Colours that will be featuring in Naomi’s displays this year will be the usual choice of reds and greens, but she adds:  ‘We also do a lot of winter style bouquets in whites and silvers.  We will have a large choice of individual plants and mixed planted baskets with containers for inside and out, as well as holly and spruce wreaths.’ She advises keeping your wreaths fresh by making sure the oasis or moss stays wet by spraying it regularly with water. This way, it should stay fresh until the New Year. For a really thoughtful gift, Naomi suggests adding a box of chocolates, balloon or a bottle of champagne to your floral arrangement or basket. This ticks all the boxes, gift-wise! 

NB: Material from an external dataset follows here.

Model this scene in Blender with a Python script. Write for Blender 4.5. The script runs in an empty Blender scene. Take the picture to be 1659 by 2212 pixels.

It’s clear that you don’t need to do battle with the crowds this year. Come over to Menai Bridge, and enjoy the delicious food on offer in in the numerous welcoming cafés before shopping for that ‘something different’ for friends and family in the town’s selection of attractive and individual shops. 

For those of you desperate to escape all the commercialism of Christmas, remember there is a wide range of fair trade alternatives, which help to sustain lives in poorer countries - including Shanga, a small company in Tanzania that makes Christmas decorations from recycled materials.  These beautiful stars are all made from recycled materials, and their sales help those people who are overcoming disability and despair in the African country, where there are so few facilities for them.   Try looking at the Fair trade websites such as shop.unicef.org.uk for gifts that are not only of good quality, but help people who otherwise would have nothing: gifts truly worth giving.  

From Dafydd Hardy, Naomi from Celtic Floral Creations, Carole from Floribundance and all the shops in Menai Bridge, We wish you a very merry Christmas!  Nadolig Llawen a Blwyddyn Newydd Dda! 

Oh, little town of Menai Bridge…   

Have yourself a Merry Menai Bridge Christmas!